To my first point, Industrial policy refers to government actions and interventions that aim to promote the growth and development of specific industries. Here, I am referring to industries in the broader context to including manufacturing as well as the services industry.
It can comprise precise instruments such as incentives, preferential credit access, prioritized energy access, and tax concessions designed for strategic sectors identified through certain criteria.
To my second point, Industrial policy is particularly important for least developed countries (LDCs) to generate employment and reduce poverty. In most LDCs large percentages of the working force are engaged in low-productivity activities, such as agriculture and low value-added services, particularly in the informal sector. Tackling high rates or poverty requires productive formal employment, not a heavy reliance on primary commodities and low-productivity informal services.
Many LDCs are also characterized by a fledgling private sector and by significant infrastructure and regulatory gaps requiring effective industrial policy to overcome these challenges.
Third, what elements should industrial policy include? While manufacturing success has eluded many LDCs. Cases exist in Asia and the Pacific which illustrate the strategic interventions and positive impacts of the sector.
These include Bangladesh, Cambodia and Myanmar. These countries have also been more successful than their peers in leveraging their preferential access to markets and in the process they have been able to generate formal employment in addition to export revenues.
The manufacturing sector in Cambodia and Bangladesh, in particular, accounts for 15 per cent of employment. These LDCs also account for 36 per cent of total exports by LDCs globally.
A combination of conducive regulatory and policy initiatives and strategic investments in infrastructure enabled them to harness their comparative advantage in labour intensive manufacturing while also leveraging their position as LDCs.
In the case of manufacturing, LDCs can position themselves to take advantage of the various regional and subregional trade agreements that are emerging. In the case of Asia, the Regional Comprehensive Economic Partnership presents significant opportunity to be part of the global and regional value chain. This framework encompasses 15 countries that includes ASEAN plus China, Japan, Republic of Korea, Australia and New Zealand.

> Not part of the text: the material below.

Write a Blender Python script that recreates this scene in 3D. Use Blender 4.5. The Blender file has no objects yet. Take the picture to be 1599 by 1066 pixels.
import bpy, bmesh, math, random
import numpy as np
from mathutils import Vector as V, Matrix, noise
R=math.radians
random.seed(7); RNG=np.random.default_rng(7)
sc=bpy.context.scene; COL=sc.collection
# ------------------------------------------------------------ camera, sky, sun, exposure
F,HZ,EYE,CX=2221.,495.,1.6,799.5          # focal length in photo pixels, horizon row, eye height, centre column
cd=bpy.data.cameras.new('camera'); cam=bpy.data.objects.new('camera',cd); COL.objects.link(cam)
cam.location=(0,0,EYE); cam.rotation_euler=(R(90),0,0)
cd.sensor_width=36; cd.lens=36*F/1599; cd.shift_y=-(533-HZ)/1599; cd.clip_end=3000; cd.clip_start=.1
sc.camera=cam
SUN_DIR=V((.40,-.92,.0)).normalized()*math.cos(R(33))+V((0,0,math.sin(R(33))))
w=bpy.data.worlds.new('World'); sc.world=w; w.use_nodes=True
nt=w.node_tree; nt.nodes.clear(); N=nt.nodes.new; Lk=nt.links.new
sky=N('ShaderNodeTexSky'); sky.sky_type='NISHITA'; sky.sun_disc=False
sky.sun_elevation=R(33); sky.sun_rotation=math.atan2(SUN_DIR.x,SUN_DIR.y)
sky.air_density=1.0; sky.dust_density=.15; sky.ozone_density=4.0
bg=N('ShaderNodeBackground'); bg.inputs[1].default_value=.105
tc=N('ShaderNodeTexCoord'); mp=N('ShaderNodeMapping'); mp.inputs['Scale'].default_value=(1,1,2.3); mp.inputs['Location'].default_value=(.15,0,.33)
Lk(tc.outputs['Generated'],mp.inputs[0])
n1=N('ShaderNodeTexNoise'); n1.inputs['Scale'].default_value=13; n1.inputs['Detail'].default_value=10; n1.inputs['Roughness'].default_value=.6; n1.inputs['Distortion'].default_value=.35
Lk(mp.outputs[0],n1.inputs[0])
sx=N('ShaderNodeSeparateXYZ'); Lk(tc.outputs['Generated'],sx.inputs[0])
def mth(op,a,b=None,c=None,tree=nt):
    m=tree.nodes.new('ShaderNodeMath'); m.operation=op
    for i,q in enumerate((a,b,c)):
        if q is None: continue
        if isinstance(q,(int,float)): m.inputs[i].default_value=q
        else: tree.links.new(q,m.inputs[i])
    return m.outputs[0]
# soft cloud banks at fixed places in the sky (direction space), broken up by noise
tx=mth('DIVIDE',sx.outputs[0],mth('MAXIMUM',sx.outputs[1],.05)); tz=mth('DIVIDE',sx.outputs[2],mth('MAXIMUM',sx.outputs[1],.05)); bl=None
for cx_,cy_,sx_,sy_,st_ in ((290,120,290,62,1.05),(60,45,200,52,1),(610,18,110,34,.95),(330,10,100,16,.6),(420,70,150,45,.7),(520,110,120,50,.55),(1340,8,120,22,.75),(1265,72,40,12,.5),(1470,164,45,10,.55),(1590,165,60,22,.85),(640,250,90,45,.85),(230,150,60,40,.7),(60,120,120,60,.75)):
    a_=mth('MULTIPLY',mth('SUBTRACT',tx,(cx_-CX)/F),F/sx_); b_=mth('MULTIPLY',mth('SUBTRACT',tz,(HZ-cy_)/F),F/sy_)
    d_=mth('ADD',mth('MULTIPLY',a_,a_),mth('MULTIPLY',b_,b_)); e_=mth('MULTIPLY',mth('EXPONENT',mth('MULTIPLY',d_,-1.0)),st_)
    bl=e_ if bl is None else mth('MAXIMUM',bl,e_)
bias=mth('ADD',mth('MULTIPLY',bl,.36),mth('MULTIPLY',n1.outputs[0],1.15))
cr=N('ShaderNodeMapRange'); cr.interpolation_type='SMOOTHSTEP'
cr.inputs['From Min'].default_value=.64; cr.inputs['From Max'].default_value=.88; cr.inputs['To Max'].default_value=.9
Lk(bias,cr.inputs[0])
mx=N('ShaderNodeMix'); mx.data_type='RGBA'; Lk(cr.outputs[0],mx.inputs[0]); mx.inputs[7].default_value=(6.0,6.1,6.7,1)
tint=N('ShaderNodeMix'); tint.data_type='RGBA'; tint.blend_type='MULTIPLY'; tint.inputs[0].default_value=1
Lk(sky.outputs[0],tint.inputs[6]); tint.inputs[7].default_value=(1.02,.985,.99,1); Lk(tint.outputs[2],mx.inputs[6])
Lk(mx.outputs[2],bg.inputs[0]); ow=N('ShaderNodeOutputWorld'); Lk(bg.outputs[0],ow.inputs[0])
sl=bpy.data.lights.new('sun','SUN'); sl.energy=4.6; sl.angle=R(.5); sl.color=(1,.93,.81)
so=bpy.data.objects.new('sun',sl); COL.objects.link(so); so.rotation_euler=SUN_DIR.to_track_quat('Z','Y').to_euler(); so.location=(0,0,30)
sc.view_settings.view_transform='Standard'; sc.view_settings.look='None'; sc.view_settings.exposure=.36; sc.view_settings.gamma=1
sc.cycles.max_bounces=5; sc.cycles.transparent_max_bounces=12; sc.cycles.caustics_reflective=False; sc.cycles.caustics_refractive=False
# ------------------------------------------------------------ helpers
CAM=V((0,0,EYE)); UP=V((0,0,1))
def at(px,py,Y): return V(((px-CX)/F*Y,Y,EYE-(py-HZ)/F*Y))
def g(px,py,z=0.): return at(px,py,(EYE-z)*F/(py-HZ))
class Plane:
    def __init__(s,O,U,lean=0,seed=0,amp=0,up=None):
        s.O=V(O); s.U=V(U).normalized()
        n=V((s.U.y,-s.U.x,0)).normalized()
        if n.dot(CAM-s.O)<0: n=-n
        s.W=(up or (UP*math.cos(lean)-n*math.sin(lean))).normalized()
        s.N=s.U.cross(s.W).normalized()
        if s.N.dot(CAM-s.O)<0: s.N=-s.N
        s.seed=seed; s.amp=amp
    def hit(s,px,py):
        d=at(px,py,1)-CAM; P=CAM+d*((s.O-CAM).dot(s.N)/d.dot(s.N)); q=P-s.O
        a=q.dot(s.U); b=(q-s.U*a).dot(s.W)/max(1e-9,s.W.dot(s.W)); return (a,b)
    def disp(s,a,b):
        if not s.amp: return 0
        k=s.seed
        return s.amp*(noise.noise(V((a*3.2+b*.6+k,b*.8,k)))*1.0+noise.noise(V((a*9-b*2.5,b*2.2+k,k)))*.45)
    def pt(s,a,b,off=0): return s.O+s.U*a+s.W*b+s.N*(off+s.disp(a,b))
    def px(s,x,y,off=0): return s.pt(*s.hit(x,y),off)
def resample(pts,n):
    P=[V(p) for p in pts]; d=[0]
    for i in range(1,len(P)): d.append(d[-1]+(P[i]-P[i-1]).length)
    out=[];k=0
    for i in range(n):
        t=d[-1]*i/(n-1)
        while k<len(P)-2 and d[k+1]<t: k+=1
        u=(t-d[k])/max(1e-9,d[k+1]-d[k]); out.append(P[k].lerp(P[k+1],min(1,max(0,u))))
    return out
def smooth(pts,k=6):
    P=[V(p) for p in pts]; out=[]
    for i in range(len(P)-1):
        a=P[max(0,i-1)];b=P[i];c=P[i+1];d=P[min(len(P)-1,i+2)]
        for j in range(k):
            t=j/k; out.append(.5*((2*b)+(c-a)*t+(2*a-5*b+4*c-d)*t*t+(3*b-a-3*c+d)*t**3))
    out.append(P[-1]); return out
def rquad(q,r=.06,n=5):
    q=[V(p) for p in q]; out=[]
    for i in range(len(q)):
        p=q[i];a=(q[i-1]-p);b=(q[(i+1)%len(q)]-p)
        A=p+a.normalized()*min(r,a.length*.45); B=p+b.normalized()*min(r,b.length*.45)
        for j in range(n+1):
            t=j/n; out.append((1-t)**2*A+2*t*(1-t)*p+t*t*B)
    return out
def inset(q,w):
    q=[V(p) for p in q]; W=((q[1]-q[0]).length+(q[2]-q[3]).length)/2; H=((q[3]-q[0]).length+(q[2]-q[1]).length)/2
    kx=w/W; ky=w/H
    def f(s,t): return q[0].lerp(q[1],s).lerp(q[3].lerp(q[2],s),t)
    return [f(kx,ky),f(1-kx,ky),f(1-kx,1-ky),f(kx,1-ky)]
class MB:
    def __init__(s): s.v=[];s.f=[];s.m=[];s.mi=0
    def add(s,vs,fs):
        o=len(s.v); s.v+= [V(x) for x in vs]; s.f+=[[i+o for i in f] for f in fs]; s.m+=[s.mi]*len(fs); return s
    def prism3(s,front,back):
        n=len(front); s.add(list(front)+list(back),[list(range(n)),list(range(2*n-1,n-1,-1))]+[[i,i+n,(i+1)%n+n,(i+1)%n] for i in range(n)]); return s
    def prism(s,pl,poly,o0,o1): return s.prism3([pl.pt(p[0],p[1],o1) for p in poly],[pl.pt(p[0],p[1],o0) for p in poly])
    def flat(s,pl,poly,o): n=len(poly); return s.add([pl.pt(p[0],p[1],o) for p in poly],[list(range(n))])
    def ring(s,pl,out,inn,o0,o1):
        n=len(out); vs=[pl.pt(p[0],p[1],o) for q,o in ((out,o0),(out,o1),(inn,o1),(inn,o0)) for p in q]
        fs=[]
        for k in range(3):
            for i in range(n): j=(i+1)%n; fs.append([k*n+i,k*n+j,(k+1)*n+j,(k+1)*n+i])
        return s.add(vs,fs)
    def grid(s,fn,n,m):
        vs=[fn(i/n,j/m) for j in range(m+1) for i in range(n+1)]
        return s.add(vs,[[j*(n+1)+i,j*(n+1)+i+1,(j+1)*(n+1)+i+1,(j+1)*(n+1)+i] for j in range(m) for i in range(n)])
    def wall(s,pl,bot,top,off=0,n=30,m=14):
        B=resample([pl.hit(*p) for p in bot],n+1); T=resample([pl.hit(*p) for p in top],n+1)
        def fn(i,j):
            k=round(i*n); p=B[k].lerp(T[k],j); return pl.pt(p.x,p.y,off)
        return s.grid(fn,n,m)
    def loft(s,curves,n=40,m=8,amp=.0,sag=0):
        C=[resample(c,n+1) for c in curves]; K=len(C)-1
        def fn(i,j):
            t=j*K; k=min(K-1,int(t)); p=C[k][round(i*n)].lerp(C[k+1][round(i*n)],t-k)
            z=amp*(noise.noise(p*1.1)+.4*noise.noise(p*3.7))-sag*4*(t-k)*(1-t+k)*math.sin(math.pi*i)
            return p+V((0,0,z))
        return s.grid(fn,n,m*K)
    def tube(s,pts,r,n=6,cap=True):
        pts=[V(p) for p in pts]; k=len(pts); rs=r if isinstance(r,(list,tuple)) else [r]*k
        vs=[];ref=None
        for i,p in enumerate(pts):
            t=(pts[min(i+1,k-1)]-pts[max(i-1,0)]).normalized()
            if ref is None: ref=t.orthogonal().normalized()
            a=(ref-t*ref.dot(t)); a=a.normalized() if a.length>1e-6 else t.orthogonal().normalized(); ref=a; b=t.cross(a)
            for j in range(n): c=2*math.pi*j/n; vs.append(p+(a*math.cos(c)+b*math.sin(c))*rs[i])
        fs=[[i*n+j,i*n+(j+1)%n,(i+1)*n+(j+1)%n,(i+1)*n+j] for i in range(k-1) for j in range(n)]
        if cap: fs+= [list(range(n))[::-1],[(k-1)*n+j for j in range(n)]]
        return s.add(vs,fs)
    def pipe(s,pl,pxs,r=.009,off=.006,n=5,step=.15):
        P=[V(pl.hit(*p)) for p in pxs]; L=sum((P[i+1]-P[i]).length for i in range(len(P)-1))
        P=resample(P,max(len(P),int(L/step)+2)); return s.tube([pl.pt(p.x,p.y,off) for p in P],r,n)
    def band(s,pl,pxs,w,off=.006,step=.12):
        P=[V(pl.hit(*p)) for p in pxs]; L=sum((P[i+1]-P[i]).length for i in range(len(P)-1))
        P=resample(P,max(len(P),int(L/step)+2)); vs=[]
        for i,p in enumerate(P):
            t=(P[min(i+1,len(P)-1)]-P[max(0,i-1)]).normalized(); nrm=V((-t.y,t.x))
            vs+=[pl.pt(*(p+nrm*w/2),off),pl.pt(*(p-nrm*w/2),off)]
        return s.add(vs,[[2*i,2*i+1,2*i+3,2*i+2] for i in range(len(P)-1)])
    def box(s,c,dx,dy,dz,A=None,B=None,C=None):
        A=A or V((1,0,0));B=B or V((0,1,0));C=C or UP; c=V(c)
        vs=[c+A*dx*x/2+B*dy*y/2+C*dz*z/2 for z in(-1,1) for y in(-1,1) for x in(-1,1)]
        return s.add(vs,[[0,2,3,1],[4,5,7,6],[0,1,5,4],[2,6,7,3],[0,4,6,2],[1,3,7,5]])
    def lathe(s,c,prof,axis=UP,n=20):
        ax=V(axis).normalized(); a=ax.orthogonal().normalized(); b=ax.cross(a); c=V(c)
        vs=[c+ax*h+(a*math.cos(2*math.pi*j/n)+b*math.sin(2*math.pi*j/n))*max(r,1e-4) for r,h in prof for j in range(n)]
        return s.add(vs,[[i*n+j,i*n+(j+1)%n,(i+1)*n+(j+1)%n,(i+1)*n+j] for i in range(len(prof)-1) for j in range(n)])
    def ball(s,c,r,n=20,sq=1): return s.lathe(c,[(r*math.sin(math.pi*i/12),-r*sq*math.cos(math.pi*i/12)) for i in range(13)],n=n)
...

As LDCs face significant gaps in infrastructure, regulations and skills, enhancing conditions across the board are challenging, given their resource constraints. In this case Special Economic Zones are effective in overcoming coordination externalities by providing the required facilities and policy environment in a geographically confined location.
SEZs can be instrumental in enabling domestic firms to enter global or regional value chains and have played an instrumental role in kickstarting and fostering structural change.
The growth of Asia-Pacific LDCs can be largely attributed to expanding output of existing sectors. But only few managed to improve the economic complexity of their exports over the last two decades. Most were unable to ascend the value chain and continue to produce unsophisticated good.
This suggests that technological development leading to improvements in productivity, innovation, and competitiveness has been limited.
To target new industries and services and shift a country’s production frontier outwards, the state should play a stronger role in facilitating industrial policy.
Particularly improvements in transport, communication, and energy infrastructure, in addition to enabling regulatory and policy frameworks, are important to reducing the cost of production.
However, more investment in education and vocational training to include upskilling and reskilling is also needed to promote more sophisticated and higher value-added services and exports.
For smaller LDCs, in particular those that are SIDS, the focus could be on modernizing the services sector rather than manufacturing. Here, digital technology will play a crucial role.
Finally, while industrial policy addresses coordination failures, it is also important to ensure coordination between the implementing authorities.
At the very least this requires a clear roadmap with clear success indicators and an accountability framework.